Jeff Bridges all'epoca aveva già 48 anni, ma da attore tipico di Hollywood era sempre in grande forma e sembrava più giovane. Inoltre era di bell'aspetto e curato, col visetto pulito delle classi medio alte. Forse fu per questo che i fratelli Coen ci si misero d'impegno, non riuscendoci nemmeno tanto, nel renderlo sgradevole alla vista.
Aveva i capelli lunghi, la barba folta, era sporco, trangugiava latte in maniera scomposta, sciorinava parolacce a destra e a manca.
Tutto sommato il Lebowski di Jeff Bridges è un pacifista ed ex figlio dei fiori che cerca di appianare ogni tipo di contrasto.
Non si sa come viva e sopravviva nella costosa Los Angeles, visto che non lavora.
Lebowski si trova suo malgrado invischiato nei guai provocati da altri. Un boss della mala (il sempre ottimo Ben Gazzara), un suo ricco omonimo con una giovane convivente spilla soldi e la sua giovane figlia creano una dinamica di inganni e di estorsioni.
Il Lebowski povero, detto Drugo, viene messo in mezzo ad una storia più grande di lui, mentre lui vorrebbe solo giocare a bowling e bighellonare con i suoi due amici.

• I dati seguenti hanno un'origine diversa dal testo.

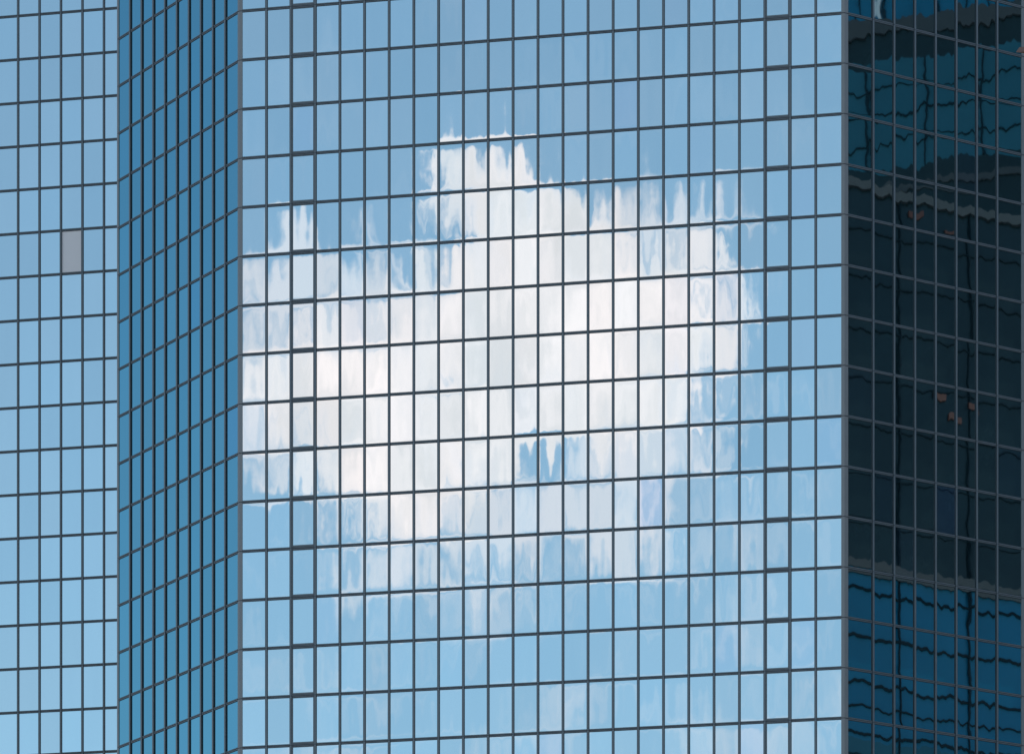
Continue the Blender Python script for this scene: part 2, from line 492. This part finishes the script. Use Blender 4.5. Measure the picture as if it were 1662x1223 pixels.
# ------------------------------------------------------------------ the tower behind, at the left
LP = Vector((-35.4, 470.64, 0))
wing = thing("glass_tower", LP + dM * 15, "mirrored glass tower standing behind, with one plain grey panel among its panes", "skyscraper")
cL = [-2.93 + 2.003 * k for k in range(19)]
cL = [c + 0.013 for c in cL]
lring = ccw([LP + dM * cL[0] + dM * -0.2, LP + dM * (cL[-1] + 0.2), LP + dM * (cL[-1] + 0.2) - nM * 22, LP + dM * (cL[0] - 0.2) - nM * 22])
ZL0 = 172.633 + EYE
ZLS = [ZL0 + FLOOR * k for k in range(-44, 3)]
lc = Local(wing); lc.prism(inset(lring, 0.13), 0, ZLS[-1], M_CORE); plain_build(lc, "building_core", wing)
lr = Local(wing); lr.prism(inset(lring, -0.12), ZLS[-1] + 0.13, ZLS[-1] + 1.6, M_CAP); lr.prism(inset(lring, 1.0), ZLS[-1] + 1.6, ZLS[-1] + 1.7, M_ROOF)
plain_build(lr, "roof_parapet", wing)
lp = Local(wing); lp.prism(inset(lring, -0.05), 0, ZLS[0] - 0.13, M_POST); plain_build(lp, "plinth", wing)
lpanes = []
lg = Local(wing)
facade(LP, dM, nM, cL, ZLS, lg, lpanes)
plain_build(lg, "mullion_grid", wing)
grey = [r for r in lpanes if at_px(r, 116, 409)][0]
lpanes.remove(grey)
split_panes(lpanes, wing, M_GLASS)
gp = pane_mesh("opaque_panel", [grey], wing, M_GREY)
gp["label"] = "plain grey opaque panel among mirrored panes"
for s in (0, -1):
    dd = -dM if s == 0 else dM
    corner_post(wing, LP + dM * (cL[s] + (-0.2 if s == 0 else 0.2)), -dd, nM, 0.2, -nM, dd, 0.2, ZLS)

# ------------------------------------------------------------------ two office towers opposite the right face (seen in its panes)
RC = B + dR * 8.7
TOWARD = Vector((0.943, -0.341, 0))
M_BLUE = plain("blue_sky_reflection", (0.008, 0.17, 0.29), 0.12, 0.0, 0.25, 0.1, 0.2)  # sky mirrored in the facade, painted as blue base colour
M_TEAL = plain("teal_sky_reflection", (0.022, 0.135, 0.185), 0.12, 0.0, 0.25, 0.1, 0.2)  # same painted sky reflection, in teal
M_BLACK = plain("dark_reflection", (0.007, 0.026, 0.031), 0.25, 0.0, 0.6, 0.12, 0.2)  # dark surroundings mirrored in the facade, painted as base colour
M_LEDGE = plain("grey_ledge", (0.06, 0.063, 0.066), 0.7, 0, 0.2, 0.4)
M_LINE = plain("black_line", (0.006, 0.020, 0.028), 0.7, 0, 0.2, 1.0, 0.05)
def office(dist, d, n, label, hw, deep, bands, ledges, lines, uprights, top, reach):
    O = RC + TOWARD * dist
    root = thing("office_tower", O, label, "office tower")
    S = 413.2 + dist
    zr = lambda y: EYE + (3149 - y) / F_PX * S
    b = Local(root); b.block(O, d, n, -hw, hw, 0, zr(top), -deep, -0.5, M_CORE); plain_build(b, "building_core", root)
    for y0, y1, mt in bands:
        b = Local(root); b.block(O, d, n, -hw, hw, max(zr(y0), 0), zr(y1), -0.5, -0.12, mt); plain_build(b, "reflection_band", root)  # facade bands whose colours are painted reflections
    for y0, y1, w in ledges:
        b = Local(root); b.block(O, d, n, -hw - w, hw + w, zr(y0), zr(y1), -deep - w, w, M_LEDGE); plain_build(b, "ledge", root)
    b = Local(root)
    for y, w in lines:
        b.block(O, d, n, -hw, hw, zr(y) - w, zr(y) + w, -0.11, 0.05, M_LINE)
    for y0, y1, pitch, w in uprights:
        k = -hw + 1.3
        while k < hw:
            b.block(O, d, n, k - w, k + w, zr(y0), zr(y1), -0.11, 0.07, M_LINE); k += pitch
    plain_build(b, "mullion_grid", root)
    return O, root, zr
low_lines = [(978 + 76 * k, 0.12) for k in range(12)] + [(1164 + 76 * k, 0.07) for k in range(8)] + [(400 + 78 * k, 0.07) for k in range(7)]
O1, opp, zr1 = office(83, dR, -nR, "dark blue office tower seen only as a rippled reflection low in the shaded right panes", 30, 22,
    [(1600, 1215, M_TEAL), (1215, 950, M_BLUE), (930, 335, M_BLACK)], [(950, 930, 0.4), (335, 322, 0.3)],
    low_lines, [(1600, 950, 8.2, 0.09), (930, 335, 8.2, 0.07)], 322, 0)
b = Local(opp); b.block(O1, dR, -nR, -30, 30, 0, zr1(1600), -0.5, -0.14, M_TEAL); plain_build(b, "base_wall", opp)
for y_, s_ in ((352, -2.2), (372, 1.8), (642, 0.6), (672, 2.4), (650, 4.6)):
    b = Local(opp); b.block(O1, dR, -nR, s_ - 0.7, s_ + 0.7, zr1(y_) - 0.28, zr1(y_) + 0.28, -0.115, 0.1, M_ORANGE); plain_build(b, "orange_glow_patch", opp)  # added boxes, their orange stands in for interior lamp glow
d2 = Vector((0.053, 0.9986, 0)); n2_ = Vector((-0.9986, 0.053, 0))
O2, opp2, zr2 = office(150, d2, n2_, "teal office tower seen only as a rippled reflection high in the shaded right panes", 34, 26,
    [(3100, 300, M_BLACK), (290, 262, M_BLACK), (262, 88, M_TEAL), (88, 48, M_BLACK), (18, -60, M_BLUE)], [(300, 290, 0.2), (48, 18, 0.4), (-60, -80, 0.5)],
    [(222, 0.07), (176, 0.09), (132, 0.06)], [(262, 88, 6.3, 0.10), (18, -60, 3, 0.06)], -80, 0)

M_WHITE = plain("sky_glint_patch", (0.8, 0.8, 0.8), 0.6)  # added piece, its white stands in for a bright sky reflection
b = Local(opp2); b.block(O2, d2, n2_, -6.5, -5.95, zr2(14), zr2(-55), -0.1, 0.2, M_WHITE); plain_build(b, "sky_glint_patch", opp2)

# ------------------------------------------------------------------ brown building whose eave tip enters at the right edge
EV = Vector((19.22, 199.0, 0))
brown = thing("brown_building", (27, 208, 0), "brown building just out of view, its pointed eave tip poking in at the right edge", "building")
wb = Local(brown)
wb.prism(ccw([Vector((21.2, 201, 0)), Vector((36, 203, 0)), Vector((34.5, 216, 0)), Vector((20.4 + 2.2, 214, 0))]), 0, 73.1, M_BROWN)
plain_build(wb, "wall", brown)
ev = MB()
pts = ccw([Vector((19.06, 199.3, 0)), Vector((38, 194.8, 0)), Vector((40, 218, 0)), Vector((30, 218, 0)), Vector((26, 201.3, 0))])
zt = EYE + (3149 - 84) / F_PX * 199.3
cx, cy = 28.5, 208.5
k = len(ev.v)
b0 = brown.location
ev.v += [(p.x - b0.x, p.y - b0.y, zt) for p in pts] + [((p.x - cx) * 0.985 + cx - b0.x, (p.y - cy) * 0.985 + cy - b0.y, zt + 0.24) for p in pts]
ev.f += [(4, 3, 2, 1, 0), (5, 6, 7, 8, 9)] + [(i, (i + 1) % 5, (i + 1) % 5 + 5, i + 5) for i in range(5)]
ev.mi += [ev.slot(M_BROWN)] * 7
plain_build(ev, "roof_eave", brown)
wv = Vector((36, 203, 0)) - Vector((21.2, 201, 0)); wl = wv.length; wv.normalize(); wn_ = Vector((wv.y, -wv.x, 0))
wm = Local(brown)
for fl in range(18):
    for c in range(5):
        wm.block(Vector((21.2, 201, 0)), wv, wn_, 1.0 + c * 2.8, 2.7 + c * 2.8, 3 + fl * 3.8, 5.2 + fl * 3.8, -0.1, 0.03, M_DARKWIN)
plain_build(wm, "window", brown)["kind"] = "stuff"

Tra questi c'è un Ben Goodman versione scemo di guerra pericoloso. E' un deviato violento provato dalla guerra del Viet Nam con un senso della giustizia tutto suo. Tuttavia non manca di momenti di tenerezza e di debolezza.
E' una bella trovata: il veterano del Viet nam e il capellone pacifista, più il terzo della comitiva, un giovane biondo e semplicione, sono tutti e tre amici sinceri e inseparabili.
I Lebowski padre e figlia usano il loro omonimo povero per i loro scopi.
Il proletario straccione e anche un po' fesso è quello che tutto sommato rischia di lasciarci le penne.
La Lebowskina è interpretata da una giovane Julianne Moore, come al solito all'altezza della situazione e molto attraente.
Ella non mancherà di offrirsi al Lebowski straccione, approfittando della sua non ostentata prestanza fisica, ma per mero tornaconto personale.
I fratelli Coen a tratti creano delle scene oniriche di grande potenza visionaria, con trasvolate all'inseguimento di un tappeto volante sopra Los Angeles e i viaggi tra i birilli animati in cui appare anche Saddam Hussein (gli autori fanno risalire i fatti a qualche anno prima del film, ai tempi della prima guerra del golfo).
Notevole è anche la scena, non frutto di un sogno, della festa nel giardino del boss, in cui dei ragazzi estasiati e belli fanno volare su un improvvisato trampolino per salti una altrettanto splendida ragazza in topless. L'azione si svolge al rallenty con una musica molto particolare e azzeccata.
In quel momento il cinema di Fellini riecheggia in qualche modo tra gli sfarzi edonistici.
E' una storia di cialtroni, sfruttatori e ipocriti, di ricchi e di poveri a confronto, di gente più o meno onesta che viene a contatto con dei delinquenti.
E' un mondo precario in cui poche amicizie e frequentazioni reggono e che viene alleggerito dalla verve comica delle situazioni surreali che via via si creano.
Il film nel finale lascia in bocca un sapore agrodolce e un senso di divertimento.
Tuttavia, in una storia come questa e nel suo mondo di squinternati c'è poco da stare allegri.
Quanto al sottoscritto, mi sono trovato a rivalutare il film.
Sotto la scorza del prodotto americano pazzoide, il progetto dei fratelli Joel ed Ethan Coen ha una sua coerenza, una sua cifra stilistica e a tratti anche qualche squarcio di raffinatezza.
Mentre nelle solite "americanate su pellicola" il gusto per la stranezza è fine a sè stesso, ne "Il Grande Lebowski" la bizzarria trova la sua ragione di essere e dà personalità all'opera.